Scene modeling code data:
● ● ●
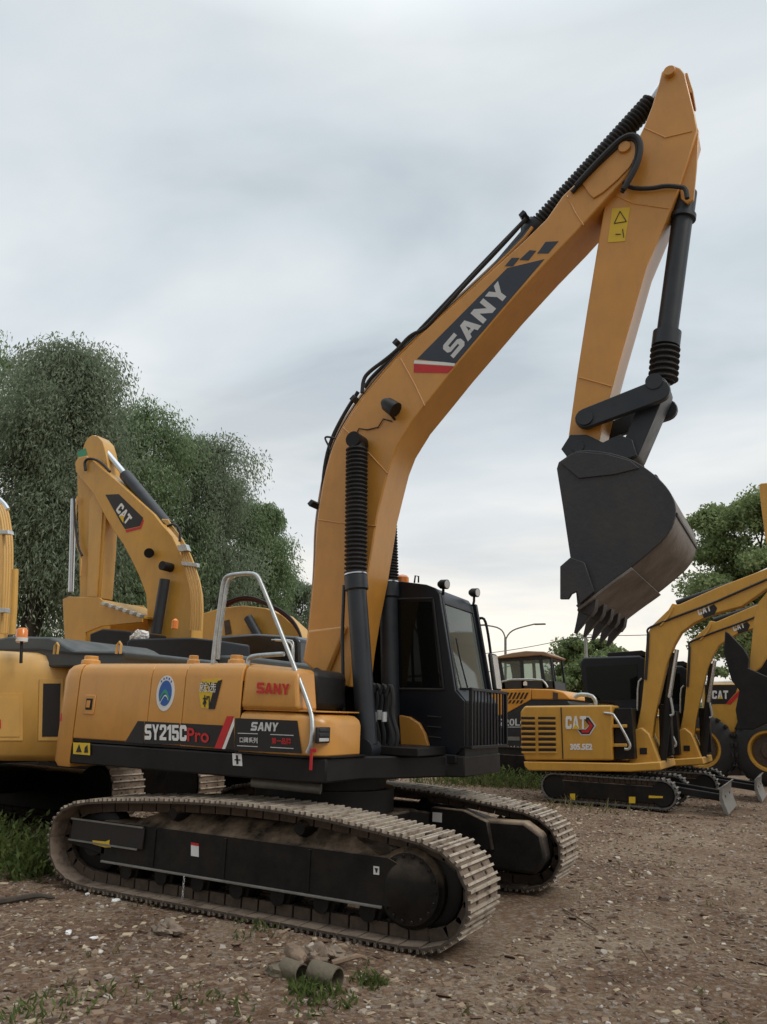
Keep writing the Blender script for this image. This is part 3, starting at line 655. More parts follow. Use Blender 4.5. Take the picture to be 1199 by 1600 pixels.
# boom cylinders
def boom_cyl(y_, top, mid, low):
    t_, m_, l_ = (ony(a, b, y_) for a, b in (top, mid, low))
    cy_ = MB().lathe(m_, l_, [(0, .10), (.01, .118), (.09, .118), (.1, .098), (.97, .098), (1, .05)], 24)
    cy_.cyl((l_.x, y_-.10, l_.z), (l_.x, y_+.10, l_.z), .10, 20)
    o = cy_.build('boom_cylinder', M['bluegrey'], ex)
    MB().bellows(m_, t_.lerp(m_, .05), .092, .118, 30).build('bellows', M['rubber'], o)
    MB().lathe(t_.lerp(m_, .05), t_, [(0, .085), (.6, .085), (1, .06)], 18).cyl((t_.x, y_-.09, t_.z), (t_.x, y_+.09, t_.z), .085, 20).build('rod_eye', M['black'], o)
    MB().lathe(m_+(m_-l_)*.004, m_-(m_-l_)*.004, [(0, .119), (1, .119)], 24).build('cap_ring', M['chrome'], o)
    return t_, m_
tR, mR = boom_cyl(-.40, (558, 690), (556, 898), (575, 1172))
tL, mL = boom_cyl(.36, (603, 770), (607, 910), (612, 1178))
c_ = MB().cyl((tR.x, -.42, tR.z), (tR.x, .40, tR.z), .055, 18).build('boom_pin', M['black'], boom)
for y_ in (-.40,):
    MB().tube([(mR.x-.13, y_, mR.z-.1), (mR.x-.125, y_, mR.z-.6), (mR.x-.05, y_, mR.z-1.6)], .018, 8).build('cylinder_pipe', M['bluegrey'], ex)
# hoses at the boom foot with white tags
for k in range(5):
    x_ = 575+k*9
    L = [(x_-6, 1076+3*k), (x_, 1066), (x_+5, 1090), (x_+3, 1112), (x_+4, 1130), (x_+10, 1150), (x_+6, 1175)]
    MB().tube([ony(a+random.uniform(-2, 2), b, -.05-.05*k) for a, b in L], .022, 8, 2).build('hydraulic_hose', M['rubber'], ex)
    if k < 4:
        c = ony(577+k*8, 1117+(k % 2)*3, -.085-.05*k)
        MB().cyl((c.x, c.y, c.z-.045), (c.x, c.y, c.z+.045), .026, 10).build('hose_tag', M['white'], ex)
MB().bb(.55, 1.18, -.32, .34, 1.28, 1.36).build('foot_plate', M['black'], ex, bevel=.01)

# ---------------------------------------------------------------- arm (stick)
YA0, YA1 = -.17, .14
ARM = [(1030, 128), (1034, 112), (1043, 104), (1053, 102), (1063, 106), (1070, 114), (1079, 150), (1086, 178), (1090, 203), (1074, 255), (1060, 297), (1045, 334), (1010, 417), (987, 498), (968, 564), (950, 630), (936, 690), (925, 728), (905, 738), (884, 720), (886, 698), (902, 583), (917, 487), (933, 390), (946, 312), (985, 242), (1007, 196), (1019, 165)]
arm = MB().prism(pz(ARM, YA0), YA0, YA1).build('stick', M['yellow'], ex, bevel=.012)
for px, py, r_ in ((1047, 115, .055), (905, 700, .06)):
    c = ony(px, py, YA0); MB().cyl((c.x, YA0-.05, c.z), (c.x, YA1+.05, c.z), r_, 20).build('stick_pin', M['yellow'] if py < 300 else M['bluegrey'], arm, bevel=.005)
MB().prism(pz([(1070, 112), (1074, 111), (1083, 140), (1082, 143), (1077, 142)], YA0), YA0+.02, YA1-.02).build('stick_stop', M['yellow'], arm, bevel=.004)
for y_ in (-.13, .08):
    MB().prism(pz([(1082, 185), (1092, 203), (1089, 260), (1084, 312), (1074, 318), (1064, 310), (1062, 290), (1070, 250)], y_), y_, y_+.035).build('cylinder_ear', M['yellow'], arm, bevel=.006)
decal([(957, 326), (985, 324), (977, 377), (950, 379)], YA0-.001, M['signyel'], arm, 'warning_label')
for a, b in (((960, 349), (969, 330)), ((969, 330), (979, 346)), ((979, 346), (960, 349)), ((962, 366), (970, 366)), ((973, 358), (975, 371))):
    p0, p1 = ony(*a, YA0-.006), ony(*b, YA0-.006); MB().tube([p0, p1], .0045, 5).build('warning_mark', M['decalblack'], arm)
weld([(1007, 200), (1040, 215), (1082, 205)], YA0, arm); weld([(951, 300), (990, 318), (1046, 326)], YA0, arm); weld([(905, 590), (935, 598), (956, 604)], YA0, arm)
# hoses across the stick
MB().tube([ony(a, b, -.30) for a, b in ((900, 290), (925, 262), (960, 226), (975, 214), (990, 210), (1000, 218), (1002, 236), (996, 258), (984, 280), (974, 296))], .028, 8, 2).build('hydraulic_hose', M['rubber'], arm)
MB().tube([ony(a, b, -.27) for a, b in ((894, 300), (930, 262), (962, 232), (976, 220), (988, 216), (996, 222), (997, 238), (990, 262), (978, 290), (972, 300))], .024, 8, 2).build('hydraulic_hose', M['rubber'], arm)
MB().tube([ony(a, b, -.21) for a, b in ((975, 285), (984, 293), (1000, 295), (1022, 294), (1040, 290), (1062, 292), (1072, 294), (1074, 310))], .022, 8, 2).build('hydraulic_hose', M['rubber'], arm)
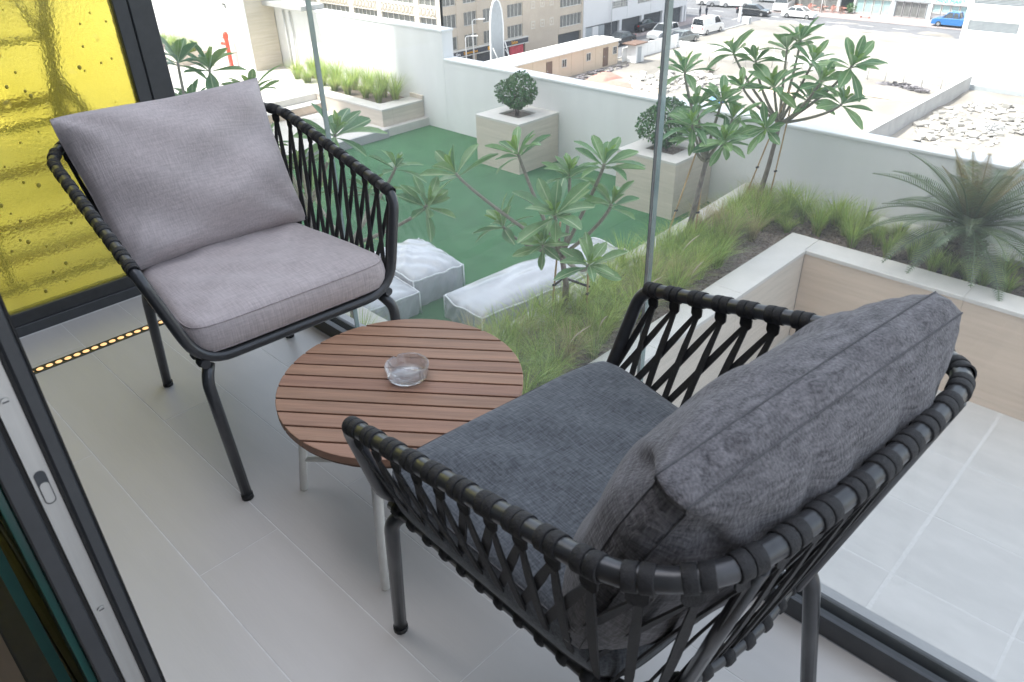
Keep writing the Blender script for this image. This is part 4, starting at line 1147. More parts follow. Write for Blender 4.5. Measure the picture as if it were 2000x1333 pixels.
# ================================================================== OUR BUILDING AND BALCONY
hb_ = thing('hotel_building', 'the tall white hotel whose open balcony holds the two chairs', 'building', (0, -3, 0))
b = MB()
b.box(-27.2, -9, GZ, -3.2, -0.12, 2.75); b.box(0.62, -9, GZ, 28, -0.12, 2.75); b.box(-3.2, -9, GZ, 0.62, -0.12, -0.25); b.box(-27.2, -16, 2.76, 28, -5.4, 41)  # unseen mass: upper block set back, right bay walled, to brighten the balcony
b.build('facade', M['sunwhite'], hb_)
b = MB(); b.box(-3.15, -5.2, 0, -3.05, -0.13, 2.6); b.box(0.5, -5.2, 0, 0.6, -0.13, 2.6); b.box(-3.05, -5.3, 0, 0.5, -5.2, 2.6); b.box(-3.15, -5.4, 2.601, 0.6, -0.13, 2.75)
b.build('room_wall', M['room'], hb_)
b = MB(); b.box(-3.05, -5.2, -0.1, 0.5, -0.135, -0.004); b.build('room_floor', M['floor_wood'], hb_)
b = MB(); b.box(-3.05, -0.134, -0.1, 0.6, -0.034, -0.002); b.build('threshold', M['floor_wood'], hb_)

# balcony slab and its plank tiles
b = MB(); b.box(-3.12, 0.10, -0.24, 2.2, 1.20, -0.0007)
fl = struct(b.build('balcony_floor', M['grout']))
b = MB(); b.box(-3.12, 1.2005, -0.24, 2.2, 1.40, -0.03); b.build('slab_edge', M['concrete'], fl)
rs = random.Random(17)
rows = [0.10, 0.142, 0.36, 0.578, 0.796, 1.014, 1.232]
for j in range(len(rows)-1):
    y0, y1 = rows[j], rows[j+1]
    x = -1.47 - 1.36*3 if j % 2 == 0 else -1.47-0.68-1.36*2
    while x < 2.0:
        x0, x1 = max(x, -3.06), min(x+1.36, 2.0)
        if x1-x0 > 0.02:
            b = MB(); b.box(x0+0.0011, y0+0.0016, -0.0055, x1-0.0013, y1-0.0016, rs.uniform(-0.0003, 0.0), 0.0004); b.build('tile', M['tile'], fl)
        x += 1.36

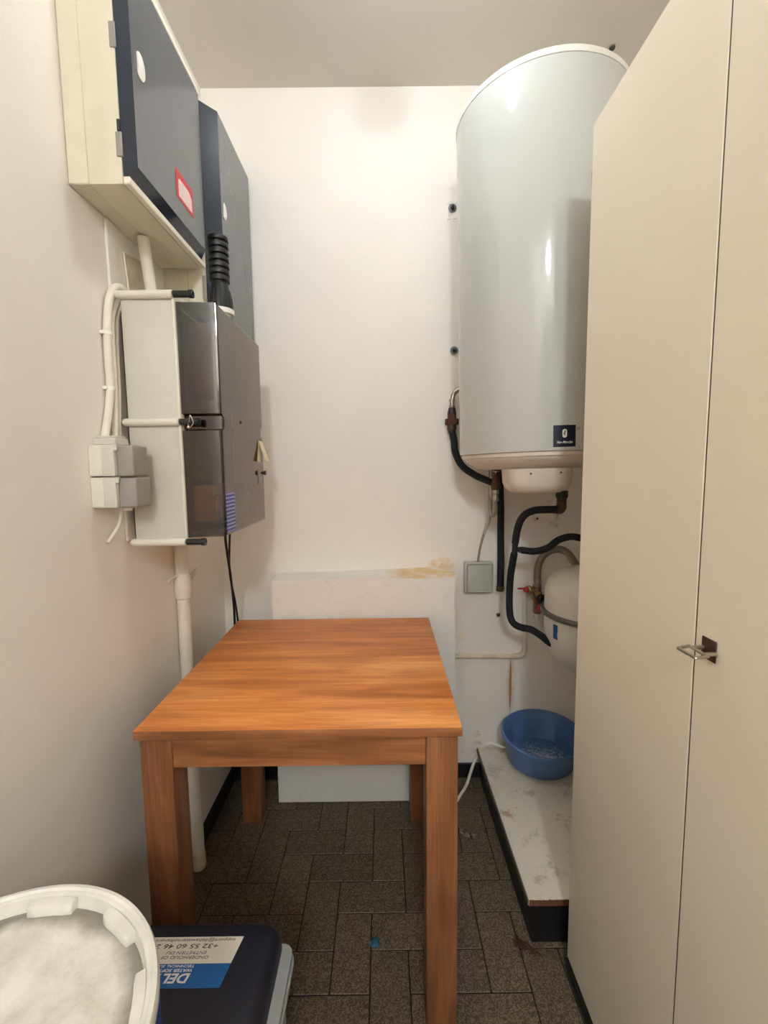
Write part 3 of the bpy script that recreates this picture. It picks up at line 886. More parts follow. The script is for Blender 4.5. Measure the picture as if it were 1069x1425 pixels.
● ● ●
Without the pictures, return all the records precisely as they stand.

Keep writing the Blender script for this image. This is part 3, starting at line 655. More parts follow. Use Blender 4.5. Take the picture to be 1199 by 1600 pixels.
# boom cylinders
def boom_cyl(y_, top, mid, low):
    t_, m_, l_ = (ony(a, b, y_) for a, b in (top, mid, low))
    cy_ = MB().lathe(m_, l_, [(0, .10), (.01, .118), (.09, .118), (.1, .098), (.97, .098), (1, .05)], 24)
    cy_.cyl((l_.x, y_-.10, l_.z), (l_.x, y_+.10, l_.z), .10, 20)
    o = cy_.build('boom_cylinder', M['bluegrey'], ex)
    MB().bellows(m_, t_.lerp(m_, .05), .092, .118, 30).build('bellows', M['rubber'], o)
    MB().lathe(t_.lerp(m_, .05), t_, [(0, .085), (.6, .085), (1, .06)], 18).cyl((t_.x, y_-.09, t_.z), (t_.x, y_+.09, t_.z), .085, 20).build('rod_eye', M['black'], o)
    MB().lathe(m_+(m_-l_)*.004, m_-(m_-l_)*.004, [(0, .119), (1, .119)], 24).build('cap_ring', M['chrome'], o)
    return t_, m_
tR, mR = boom_cyl(-.40, (558, 690), (556, 898), (575, 1172))
tL, mL = boom_cyl(.36, (603, 770), (607, 910), (612, 1178))
c_ = MB().cyl((tR.x, -.42, tR.z), (tR.x, .40, tR.z), .055, 18).build('boom_pin', M['black'], boom)
for y_ in (-.40,):
    MB().tube([(mR.x-.13, y_, mR.z-.1), (mR.x-.125, y_, mR.z-.6), (mR.x-.05, y_, mR.z-1.6)], .018, 8).build('cylinder_pipe', M['bluegrey'], ex)
# hoses at the boom foot with white tags
for k in range(5):
    x_ = 575+k*9
    L = [(x_-6, 1076+3*k), (x_, 1066), (x_+5, 1090), (x_+3, 1112), (x_+4, 1130), (x_+10, 1150), (x_+6, 1175)]
    MB().tube([ony(a+random.uniform(-2, 2), b, -.05-.05*k) for a, b in L], .022, 8, 2).build('hydraulic_hose', M['rubber'], ex)
    if k < 4:
        c = ony(577+k*8, 1117+(k % 2)*3, -.085-.05*k)
        MB().cyl((c.x, c.y, c.z-.045), (c.x, c.y, c.z+.045), .026, 10).build('hose_tag', M['white'], ex)
MB().bb(.55, 1.18, -.32, .34, 1.28, 1.36).build('foot_plate', M['black'], ex, bevel=.01)

# ---------------------------------------------------------------- arm (stick)
YA0, YA1 = -.17, .14
ARM = [(1030, 128), (1034, 112), (1043, 104), (1053, 102), (1063, 106), (1070, 114), (1079, 150), (1086, 178), (1090, 203), (1074, 255), (1060, 297), (1045, 334), (1010, 417), (987, 498), (968, 564), (950, 630), (936, 690), (925, 728), (905, 738), (884, 720), (886, 698), (902, 583), (917, 487), (933, 390), (946, 312), (985, 242), (1007, 196), (1019, 165)]
arm = MB().prism(pz(ARM, YA0), YA0, YA1).build('stick', M['yellow'], ex, bevel=.012)
for px, py, r_ in ((1047, 115, .055), (905, 700, .06)):
    c = ony(px, py, YA0); MB().cyl((c.x, YA0-.05, c.z), (c.x, YA1+.05, c.z), r_, 20).build('stick_pin', M['yellow'] if py < 300 else M['bluegrey'], arm, bevel=.005)
MB().prism(pz([(1070, 112), (1074, 111), (1083, 140), (1082, 143), (1077, 142)], YA0), YA0+.02, YA1-.02).build('stick_stop', M['yellow'], arm, bevel=.004)
for y_ in (-.13, .08):
    MB().prism(pz([(1082, 185), (1092, 203), (1089, 260), (1084, 312), (1074, 318), (1064, 310), (1062, 290), (1070, 250)], y_), y_, y_+.035).build('cylinder_ear', M['yellow'], arm, bevel=.006)
decal([(957, 326), (985, 324), (977, 377), (950, 379)], YA0-.001, M['signyel'], arm, 'warning_label')
for a, b in (((960, 349), (969, 330)), ((969, 330), (979, 346)), ((979, 346), (960, 349)), ((962, 366), (970, 366)), ((973, 358), (975, 371))):
    p0, p1 = ony(*a, YA0-.006), ony(*b, YA0-.006); MB().tube([p0, p1], .0045, 5).build('warning_mark', M['decalblack'], arm)
weld([(1007, 200), (1040, 215), (1082, 205)], YA0, arm); weld([(951, 300), (990, 318), (1046, 326)], YA0, arm); weld([(905, 590), (935, 598), (956, 604)], YA0, arm)
# hoses across the stick
MB().tube([ony(a, b, -.30) for a, b in ((900, 290), (925, 262), (960, 226), (975, 214), (990, 210), (1000, 218), (1002, 236), (996, 258), (984, 280), (974, 296))], .028, 8, 2).build('hydraulic_hose', M['rubber'], arm)
MB().tube([ony(a, b, -.27) for a, b in ((894, 300), (930, 262), (962, 232), (976, 220), (988, 216), (996, 222), (997, 238), (990, 262), (978, 290), (972, 300))], .024, 8, 2).build('hydraulic_hose', M['rubber'], arm)
MB().tube([ony(a, b, -.21) for a, b in ((975, 285), (984, 293), (1000, 295), (1022, 294), (1040, 290), (1062, 292), (1072, 294), (1074, 310))], .022, 8, 2).build('hydraulic_hose', M['rubber'], arm)
Keep writing the Blender script for this image. This is part 4, starting at line 1147. More parts follow. Write for Blender 4.5. Measure the picture as if it were 2000x1333 pixels.
# ================================================================== OUR BUILDING AND BALCONY
hb_ = thing('hotel_building', 'the tall white hotel whose open balcony holds the two chairs', 'building', (0, -3, 0))
b = MB()
b.box(-27.2, -9, GZ, -3.2, -0.12, 2.75); b.box(0.62, -9, GZ, 28, -0.12, 2.75); b.box(-3.2, -9, GZ, 0.62, -0.12, -0.25); b.box(-27.2, -16, 2.76, 28, -5.4, 41)  # unseen mass: upper block set back, right bay walled, to brighten the balcony
b.build('facade', M['sunwhite'], hb_)
b = MB(); b.box(-3.15, -5.2, 0, -3.05, -0.13, 2.6); b.box(0.5, -5.2, 0, 0.6, -0.13, 2.6); b.box(-3.05, -5.3, 0, 0.5, -5.2, 2.6); b.box(-3.15, -5.4, 2.601, 0.6, -0.13, 2.75)
b.build('room_wall', M['room'], hb_)
b = MB(); b.box(-3.05, -5.2, -0.1, 0.5, -0.135, -0.004); b.build('room_floor', M['floor_wood'], hb_)
b = MB(); b.box(-3.05, -0.134, -0.1, 0.6, -0.034, -0.002); b.build('threshold', M['floor_wood'], hb_)

# balcony slab and its plank tiles
b = MB(); b.box(-3.12, 0.10, -0.24, 2.2, 1.20, -0.0007)
fl = struct(b.build('balcony_floor', M['grout']))
b = MB(); b.box(-3.12, 1.2005, -0.24, 2.2, 1.40, -0.03); b.build('slab_edge', M['concrete'], fl)
rs = random.Random(17)
rows = [0.10, 0.142, 0.36, 0.578, 0.796, 1.014, 1.232]
for j in range(len(rows)-1):
    y0, y1 = rows[j], rows[j+1]
    x = -1.47 - 1.36*3 if j % 2 == 0 else -1.47-0.68-1.36*2
    while x < 2.0:
        x0, x1 = max(x, -3.06), min(x+1.36, 2.0)
        if x1-x0 > 0.02:
            b = MB(); b.box(x0+0.0011, y0+0.0016, -0.0055, x1-0.0013, y1-0.0016, rs.uniform(-0.0003, 0.0), 0.0004); b.build('tile', M['tile'], fl)
        x += 1.36

Write part 3 of the bpy script that recreates this picture. It picks up at line 886. More parts follow. The script is for Blender 4.5. Measure the picture as if it were 1069x1425 pixels.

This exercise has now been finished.